Guardando alle Langhe, la costante presenza del turista per circa nove mesi all’anno, permette di lavorare in modo progettuale, proponendo esperienze del territorio nei piatti. Questo aiuta anche adesso che i costi sono diventati pesanti, ma non per questo si possono ribaltare completamente sul cliente. Se guardo al futuro, da un lato vedo un territorio vivo e ricco di eccellenze, dall’altro un panorama dove le riflessioni sono necessarie su un movimento di ristorazione che, attualmente, deve continuare a fare i conti con le spese eccessive. Speriamo che tutto possa assestarsi ad un livello accettabile perché anche chi ha la Stella possa continuare a lavorare con più serenità».


La riflessione di Roberta Ceretto, rappresentante della famiglia che crede nel lavoro del *** Stelle Michelin Enrico Crippa di “Piazza Duomo” ad Alba, e che gestisce anche il ristorante “La Piola” (in tutto 30 persone alle dipendenze) lancia una riflessione più concettuale: «La notizia della chiusura del Noma - afferma Roberta - sta facendo troppo scalpore. Il comunicato stampa divulgato dallo chef Renè Redzepi  è una trovata geniale che conferma le sue doti di abile comunicatore, non nuovo ad azioni di questo genere. Non entriamo nel merito della questione ma credo che il suo modo di cadere e risorgere come un’araba fenice non sia fatto in modo inconsapevole. Sicuramente lui è un esempio di come certi chef pluristellati siano anche degli abili imprenditori e comunicatori.

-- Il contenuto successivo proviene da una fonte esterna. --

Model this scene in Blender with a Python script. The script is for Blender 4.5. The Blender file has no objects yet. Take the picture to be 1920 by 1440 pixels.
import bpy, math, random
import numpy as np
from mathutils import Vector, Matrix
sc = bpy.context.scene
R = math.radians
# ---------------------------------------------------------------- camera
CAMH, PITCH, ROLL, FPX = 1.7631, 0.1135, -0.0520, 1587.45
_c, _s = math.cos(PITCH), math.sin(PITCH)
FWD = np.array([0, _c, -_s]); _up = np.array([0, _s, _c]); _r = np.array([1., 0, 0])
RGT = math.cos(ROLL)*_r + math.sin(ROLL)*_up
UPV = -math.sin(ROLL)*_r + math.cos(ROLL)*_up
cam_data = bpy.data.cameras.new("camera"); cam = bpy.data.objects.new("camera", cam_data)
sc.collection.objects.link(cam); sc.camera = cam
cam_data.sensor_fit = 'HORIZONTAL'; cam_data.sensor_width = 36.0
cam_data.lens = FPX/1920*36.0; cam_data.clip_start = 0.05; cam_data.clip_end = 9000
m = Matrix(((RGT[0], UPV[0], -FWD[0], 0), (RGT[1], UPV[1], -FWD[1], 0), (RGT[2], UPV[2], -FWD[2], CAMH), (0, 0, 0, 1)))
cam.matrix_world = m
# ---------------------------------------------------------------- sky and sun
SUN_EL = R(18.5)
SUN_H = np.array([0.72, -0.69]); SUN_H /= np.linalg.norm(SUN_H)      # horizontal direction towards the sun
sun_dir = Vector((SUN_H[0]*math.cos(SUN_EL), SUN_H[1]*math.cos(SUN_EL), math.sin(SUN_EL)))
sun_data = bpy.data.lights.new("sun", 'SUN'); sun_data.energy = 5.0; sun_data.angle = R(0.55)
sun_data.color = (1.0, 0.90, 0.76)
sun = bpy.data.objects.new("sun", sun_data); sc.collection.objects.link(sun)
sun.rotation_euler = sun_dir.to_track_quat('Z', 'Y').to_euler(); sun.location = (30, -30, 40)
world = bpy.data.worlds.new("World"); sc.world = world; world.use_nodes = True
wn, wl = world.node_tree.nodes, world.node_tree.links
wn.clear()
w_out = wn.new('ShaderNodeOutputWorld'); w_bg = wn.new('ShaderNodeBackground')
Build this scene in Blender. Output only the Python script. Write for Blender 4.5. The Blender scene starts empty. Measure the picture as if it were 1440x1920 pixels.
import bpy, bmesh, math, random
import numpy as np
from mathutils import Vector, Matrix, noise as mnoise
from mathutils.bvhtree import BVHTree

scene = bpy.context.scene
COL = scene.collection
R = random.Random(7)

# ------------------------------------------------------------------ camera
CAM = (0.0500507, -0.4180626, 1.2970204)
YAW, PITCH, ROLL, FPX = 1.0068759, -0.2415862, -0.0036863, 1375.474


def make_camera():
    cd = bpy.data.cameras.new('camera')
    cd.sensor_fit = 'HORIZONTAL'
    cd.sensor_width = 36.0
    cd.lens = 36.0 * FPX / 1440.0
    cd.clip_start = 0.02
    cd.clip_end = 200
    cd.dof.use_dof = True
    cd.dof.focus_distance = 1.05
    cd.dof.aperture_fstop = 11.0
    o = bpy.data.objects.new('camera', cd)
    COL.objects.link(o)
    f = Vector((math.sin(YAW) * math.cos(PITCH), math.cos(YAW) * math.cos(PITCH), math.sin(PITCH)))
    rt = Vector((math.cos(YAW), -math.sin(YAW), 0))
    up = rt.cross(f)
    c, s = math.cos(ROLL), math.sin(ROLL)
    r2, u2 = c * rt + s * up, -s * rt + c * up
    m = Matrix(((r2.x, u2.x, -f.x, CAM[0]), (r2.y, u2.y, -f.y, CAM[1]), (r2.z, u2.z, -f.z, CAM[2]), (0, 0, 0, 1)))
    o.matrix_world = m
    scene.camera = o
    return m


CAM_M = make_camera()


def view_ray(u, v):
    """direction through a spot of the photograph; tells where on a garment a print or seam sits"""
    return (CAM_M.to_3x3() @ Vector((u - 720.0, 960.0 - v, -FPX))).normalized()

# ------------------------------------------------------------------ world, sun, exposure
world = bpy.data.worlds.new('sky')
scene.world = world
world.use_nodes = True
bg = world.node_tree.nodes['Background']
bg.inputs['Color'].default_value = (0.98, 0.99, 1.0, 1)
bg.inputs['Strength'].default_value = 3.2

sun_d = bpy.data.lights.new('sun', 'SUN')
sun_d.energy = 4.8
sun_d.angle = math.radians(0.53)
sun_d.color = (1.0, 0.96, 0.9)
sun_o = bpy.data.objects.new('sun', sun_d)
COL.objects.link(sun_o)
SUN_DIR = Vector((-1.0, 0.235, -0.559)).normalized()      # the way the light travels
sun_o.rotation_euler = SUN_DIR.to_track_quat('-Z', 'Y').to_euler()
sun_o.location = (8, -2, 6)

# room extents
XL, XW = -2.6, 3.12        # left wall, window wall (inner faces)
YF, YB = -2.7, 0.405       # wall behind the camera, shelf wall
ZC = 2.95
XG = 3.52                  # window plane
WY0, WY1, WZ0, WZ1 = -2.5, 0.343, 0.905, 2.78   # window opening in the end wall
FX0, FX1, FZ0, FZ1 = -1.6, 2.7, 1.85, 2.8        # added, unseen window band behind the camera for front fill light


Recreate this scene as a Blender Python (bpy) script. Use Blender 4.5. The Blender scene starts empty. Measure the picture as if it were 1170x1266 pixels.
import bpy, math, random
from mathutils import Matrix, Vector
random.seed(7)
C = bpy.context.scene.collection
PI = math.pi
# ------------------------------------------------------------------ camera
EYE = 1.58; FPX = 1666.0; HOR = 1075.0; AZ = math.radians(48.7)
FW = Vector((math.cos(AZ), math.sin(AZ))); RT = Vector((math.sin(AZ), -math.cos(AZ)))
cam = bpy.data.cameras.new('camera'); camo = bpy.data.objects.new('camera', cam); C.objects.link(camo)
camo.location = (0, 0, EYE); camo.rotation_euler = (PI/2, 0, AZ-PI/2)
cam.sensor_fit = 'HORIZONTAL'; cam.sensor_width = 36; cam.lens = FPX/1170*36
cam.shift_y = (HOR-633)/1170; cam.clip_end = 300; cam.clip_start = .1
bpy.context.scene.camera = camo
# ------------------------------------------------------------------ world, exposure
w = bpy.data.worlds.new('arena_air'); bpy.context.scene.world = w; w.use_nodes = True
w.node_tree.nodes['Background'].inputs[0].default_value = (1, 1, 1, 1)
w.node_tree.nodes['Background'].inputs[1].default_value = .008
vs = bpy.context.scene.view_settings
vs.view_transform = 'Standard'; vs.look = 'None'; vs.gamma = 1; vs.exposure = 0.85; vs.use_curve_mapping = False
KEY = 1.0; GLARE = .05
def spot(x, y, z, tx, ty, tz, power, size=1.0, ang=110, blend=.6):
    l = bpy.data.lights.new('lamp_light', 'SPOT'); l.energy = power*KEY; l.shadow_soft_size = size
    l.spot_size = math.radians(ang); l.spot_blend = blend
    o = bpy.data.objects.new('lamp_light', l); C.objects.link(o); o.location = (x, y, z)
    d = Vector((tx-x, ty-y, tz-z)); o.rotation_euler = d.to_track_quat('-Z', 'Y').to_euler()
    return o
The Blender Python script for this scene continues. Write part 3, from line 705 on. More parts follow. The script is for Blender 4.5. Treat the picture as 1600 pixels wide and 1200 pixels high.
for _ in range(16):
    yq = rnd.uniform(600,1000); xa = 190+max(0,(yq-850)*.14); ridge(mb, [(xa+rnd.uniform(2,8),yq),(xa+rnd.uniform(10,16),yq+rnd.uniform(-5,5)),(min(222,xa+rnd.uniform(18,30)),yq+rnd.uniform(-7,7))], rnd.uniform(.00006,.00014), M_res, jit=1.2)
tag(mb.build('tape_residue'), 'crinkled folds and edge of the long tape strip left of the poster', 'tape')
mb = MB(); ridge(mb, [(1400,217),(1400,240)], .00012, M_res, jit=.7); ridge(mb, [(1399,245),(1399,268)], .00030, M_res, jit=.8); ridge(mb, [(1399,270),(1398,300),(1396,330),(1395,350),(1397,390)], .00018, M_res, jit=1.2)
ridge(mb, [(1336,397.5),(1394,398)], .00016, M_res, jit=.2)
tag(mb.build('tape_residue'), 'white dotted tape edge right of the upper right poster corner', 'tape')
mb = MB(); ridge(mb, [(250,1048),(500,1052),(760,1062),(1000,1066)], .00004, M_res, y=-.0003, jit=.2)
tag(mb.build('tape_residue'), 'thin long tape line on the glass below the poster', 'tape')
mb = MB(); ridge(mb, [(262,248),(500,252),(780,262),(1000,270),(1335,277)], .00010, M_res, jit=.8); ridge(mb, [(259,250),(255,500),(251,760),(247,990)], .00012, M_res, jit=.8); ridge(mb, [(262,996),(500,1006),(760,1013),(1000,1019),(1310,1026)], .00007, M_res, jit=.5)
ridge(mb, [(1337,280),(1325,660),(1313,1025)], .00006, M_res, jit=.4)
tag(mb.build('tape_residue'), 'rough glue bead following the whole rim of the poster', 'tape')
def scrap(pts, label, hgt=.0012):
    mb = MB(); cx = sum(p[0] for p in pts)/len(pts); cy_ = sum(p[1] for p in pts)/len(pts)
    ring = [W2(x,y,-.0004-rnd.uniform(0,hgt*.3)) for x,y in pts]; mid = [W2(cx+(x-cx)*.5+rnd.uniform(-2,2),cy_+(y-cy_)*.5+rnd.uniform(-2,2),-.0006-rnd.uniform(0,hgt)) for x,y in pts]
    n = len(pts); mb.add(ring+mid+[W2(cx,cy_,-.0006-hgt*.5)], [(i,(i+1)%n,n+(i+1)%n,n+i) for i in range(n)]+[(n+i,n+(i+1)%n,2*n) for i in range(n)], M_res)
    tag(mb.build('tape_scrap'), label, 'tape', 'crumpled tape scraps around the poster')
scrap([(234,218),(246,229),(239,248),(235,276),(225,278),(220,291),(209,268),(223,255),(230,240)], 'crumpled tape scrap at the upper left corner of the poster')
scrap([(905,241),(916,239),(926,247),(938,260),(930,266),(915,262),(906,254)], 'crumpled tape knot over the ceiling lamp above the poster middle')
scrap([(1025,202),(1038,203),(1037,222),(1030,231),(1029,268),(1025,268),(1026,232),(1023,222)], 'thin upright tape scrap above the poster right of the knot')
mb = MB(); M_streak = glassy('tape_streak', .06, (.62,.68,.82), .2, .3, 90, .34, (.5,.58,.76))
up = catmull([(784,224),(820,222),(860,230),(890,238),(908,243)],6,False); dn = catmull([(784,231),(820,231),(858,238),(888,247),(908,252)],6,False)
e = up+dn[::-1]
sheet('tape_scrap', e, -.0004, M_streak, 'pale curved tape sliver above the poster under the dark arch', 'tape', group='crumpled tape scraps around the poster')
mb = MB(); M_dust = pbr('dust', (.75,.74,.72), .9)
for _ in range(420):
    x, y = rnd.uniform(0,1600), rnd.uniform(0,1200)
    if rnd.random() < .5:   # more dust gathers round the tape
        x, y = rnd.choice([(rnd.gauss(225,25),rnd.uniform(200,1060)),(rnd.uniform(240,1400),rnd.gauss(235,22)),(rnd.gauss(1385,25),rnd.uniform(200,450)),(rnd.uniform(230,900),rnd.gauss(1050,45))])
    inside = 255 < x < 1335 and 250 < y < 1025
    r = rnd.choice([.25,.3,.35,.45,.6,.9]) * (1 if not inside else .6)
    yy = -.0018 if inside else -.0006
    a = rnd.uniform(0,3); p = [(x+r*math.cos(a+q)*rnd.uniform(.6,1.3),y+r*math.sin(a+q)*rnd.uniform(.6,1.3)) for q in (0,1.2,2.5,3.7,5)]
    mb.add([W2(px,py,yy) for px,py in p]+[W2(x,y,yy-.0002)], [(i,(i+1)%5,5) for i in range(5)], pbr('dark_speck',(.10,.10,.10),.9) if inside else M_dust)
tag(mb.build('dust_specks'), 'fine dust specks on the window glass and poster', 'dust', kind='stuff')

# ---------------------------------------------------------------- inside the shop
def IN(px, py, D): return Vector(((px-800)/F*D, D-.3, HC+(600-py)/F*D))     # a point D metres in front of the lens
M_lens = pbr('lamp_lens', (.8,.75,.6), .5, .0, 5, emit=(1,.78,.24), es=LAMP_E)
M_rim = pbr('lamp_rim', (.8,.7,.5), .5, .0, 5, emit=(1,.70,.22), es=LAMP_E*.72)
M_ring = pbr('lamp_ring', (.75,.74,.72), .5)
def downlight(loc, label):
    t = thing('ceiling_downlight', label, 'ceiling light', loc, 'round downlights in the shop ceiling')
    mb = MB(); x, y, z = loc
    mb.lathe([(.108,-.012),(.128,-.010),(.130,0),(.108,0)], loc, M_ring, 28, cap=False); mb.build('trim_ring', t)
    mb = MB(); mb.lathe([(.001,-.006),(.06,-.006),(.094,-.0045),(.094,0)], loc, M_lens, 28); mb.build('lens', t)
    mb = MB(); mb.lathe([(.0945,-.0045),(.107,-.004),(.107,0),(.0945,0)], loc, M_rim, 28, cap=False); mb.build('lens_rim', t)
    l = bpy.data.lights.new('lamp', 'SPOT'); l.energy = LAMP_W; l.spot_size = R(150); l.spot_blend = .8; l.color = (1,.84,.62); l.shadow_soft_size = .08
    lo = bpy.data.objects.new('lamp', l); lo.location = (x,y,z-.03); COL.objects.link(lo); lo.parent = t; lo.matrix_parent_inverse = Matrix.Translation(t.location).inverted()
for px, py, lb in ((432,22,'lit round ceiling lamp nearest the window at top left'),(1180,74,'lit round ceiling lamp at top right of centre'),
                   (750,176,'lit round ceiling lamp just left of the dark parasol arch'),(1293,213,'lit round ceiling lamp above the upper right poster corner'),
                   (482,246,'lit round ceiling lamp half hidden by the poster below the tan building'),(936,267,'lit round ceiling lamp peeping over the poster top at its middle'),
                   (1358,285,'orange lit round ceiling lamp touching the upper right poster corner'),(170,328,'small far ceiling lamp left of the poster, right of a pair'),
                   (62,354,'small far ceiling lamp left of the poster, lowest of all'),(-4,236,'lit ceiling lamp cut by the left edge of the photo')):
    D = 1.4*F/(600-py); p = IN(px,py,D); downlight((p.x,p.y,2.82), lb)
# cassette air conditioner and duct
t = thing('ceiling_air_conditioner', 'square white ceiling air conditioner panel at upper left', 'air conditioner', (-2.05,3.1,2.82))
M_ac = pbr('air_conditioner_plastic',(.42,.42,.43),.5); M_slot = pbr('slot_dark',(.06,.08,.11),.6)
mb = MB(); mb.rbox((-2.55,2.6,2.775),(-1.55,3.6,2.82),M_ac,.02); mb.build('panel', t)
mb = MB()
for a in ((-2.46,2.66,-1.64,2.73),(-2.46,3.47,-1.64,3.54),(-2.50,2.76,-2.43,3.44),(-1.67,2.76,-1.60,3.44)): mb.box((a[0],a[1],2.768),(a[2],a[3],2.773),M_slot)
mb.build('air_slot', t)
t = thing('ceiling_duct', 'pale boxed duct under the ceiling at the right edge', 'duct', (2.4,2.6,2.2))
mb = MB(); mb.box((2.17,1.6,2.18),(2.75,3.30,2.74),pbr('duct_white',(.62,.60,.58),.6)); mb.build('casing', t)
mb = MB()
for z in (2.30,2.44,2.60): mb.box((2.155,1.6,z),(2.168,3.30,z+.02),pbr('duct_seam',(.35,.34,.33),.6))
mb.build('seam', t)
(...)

Detto questo, se guardiamo al nostro territorio delle Langhe, il successo della ristorazione locale è arrivata con merito grande ad un comune denominatore che accomuna tutti gli chef, stellati o meno: quello di saper proporre una progettualità e di agire in modo oculato per valorizzare un territorio dove cantine, ristoranti, produttori di eccellenze sanno fare rete.

Se puntiamo il focus sui ristoranti stellati, posso mettere in campo il nostro esempio: noi abbiamo creduto da subito per vari motivi nell’uomo e nello chef Enrico Crippa, aiutandolo a partire e sostenendolo tuttora. Abbiamo anche “La Piola”, il ristorante che aiuta anche economicamente il nostro progetto di eccellenza enogastronomica, declinata su un altro livello rispetto a quello di “Piazza Duomo”.

Noi finanziamo la cultura della cucina di eccellenza nelle sue varie forme, e in questo modo valorizziamo il territorio delle Langhe. Anche altri lo fanno, e questo credo che sia l’aspetto positivo su cui basarsi, anche per affrontare i costi che colpiscono tutti, in un momento storico dove bisogna avere le spalle ben coperte».